Lucid bulls are in great hands. The California-based company’s management has executed well so far by completing its first purpose-built EV factory in Arizona last year. The $700 million Casa Grande facility will have a future capacity to produce 350,000 units a year and will set the backdrop for an eventual expansion of total production capacity for Lucid to half a million cars a year by the middle of the decade. The remainder of this total will come from a second 155,000 production capacity factory in Saudi Arabia to serve the fledgling Middle-Eastern EV market.

Strongly Capitalized To Weather EV Winter

Lucid’s flagship Lucid Air EV sedan is the longest range and fastest charging luxury EV currently on the market. The company’s Air Dream model has an EPA range of up to 520 miles per charge with 300 miles of this deliverable within a 20 minutes charge time. While the company’s models are expensive with a starting price of $87,400, reservations have grown to reach just over 30,000 to place the sales pipeline at $2.9 billion. This number excludes a 100,000 vehicle purchase commitment from the Saudi Arabian government.

Lucid last reported earnings for its fiscal 2022 first quarter which saw revenue come in at $57.7 million as deliveries topped out at 360 against guidance for production volume of 12,000 to 14,000 vehicles for the year. Lucid expects to deliver 49,000 vehicles in 2023, rising to 90,000 in 2024. This would be for revenue of $5.5 billion and $9.9 billion respectively. However, the specter of a recession towards the latter half of 2023 has been flagged as a core risk for an embattled US economy already fighting record levels of inflation. Hence, whilst the EV market is likely going to realize a material ramp in demand over the next decade, a protracted and pronounced period of negative economic growth would derail Lucid’s delivery targets and jeopardize its ambition to turn free cash flow positive from 2025.

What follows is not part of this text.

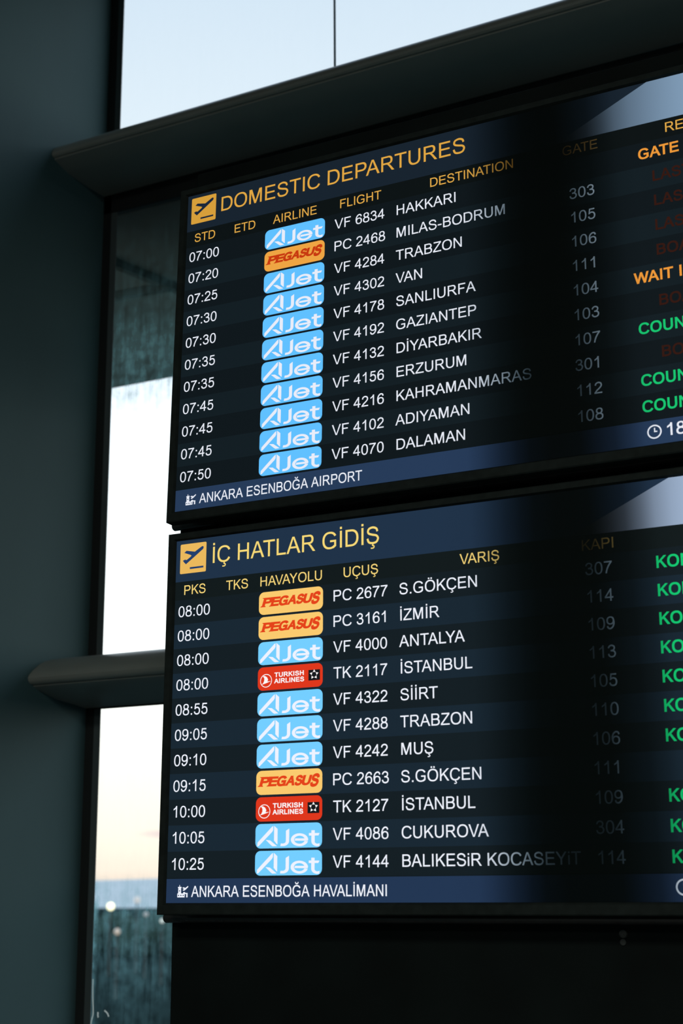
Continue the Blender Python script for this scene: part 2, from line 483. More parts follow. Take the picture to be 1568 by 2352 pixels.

This is problematic because Lucid’s cash burn for its last reported quarter stood at $680 million, a figure that includes capital expenditure of $185 million. With Lucid guiding for total capital expenditure for this year of $2 billion, the company’s cash position could quickly become precarious. Assuming operational cash burn remains at $495 million per quarter, Lucid’s runway would only extend into the latter half of 2023. However, the company has been able to secure a $1 billion debt facility which would extend this runway. The backing by Saudi Arabia also somewhat de-risks Lucid’s operational roadmap. Indeed, the company was provided with $3.4 billion in financing and incentives over the next 15 years to build its AMP-2 factory in the Kingdom’s new King Abdullah Economic City.

A New EV Landscape

Lucid is one of the higher-quality EV companies that went public last year. The company is chasing a space set for immense growth over the next decade as governments rush to fulfil their net-zero obligations on the back of the Paris Climate Accords. This will see a phase-out of fossil fuel vehicles with the EU announcing a framework to stop the sale of all new ICE vehicle sales past 2035. The direction of the world is clear and Lucid is on the right path with a strong technology offering and a management team that is executing ambitious capital expenditure targets.

The collapse of sentiment towards EV companies was to be expected as the previous valuations had run far ahead of prudence. And whilst Lucid’s market cap has come down by around 65% from its all-time highs, the current market cap of $34 billion is still quite lofty. This is one to watch and could be a buy if the US avoids a recession.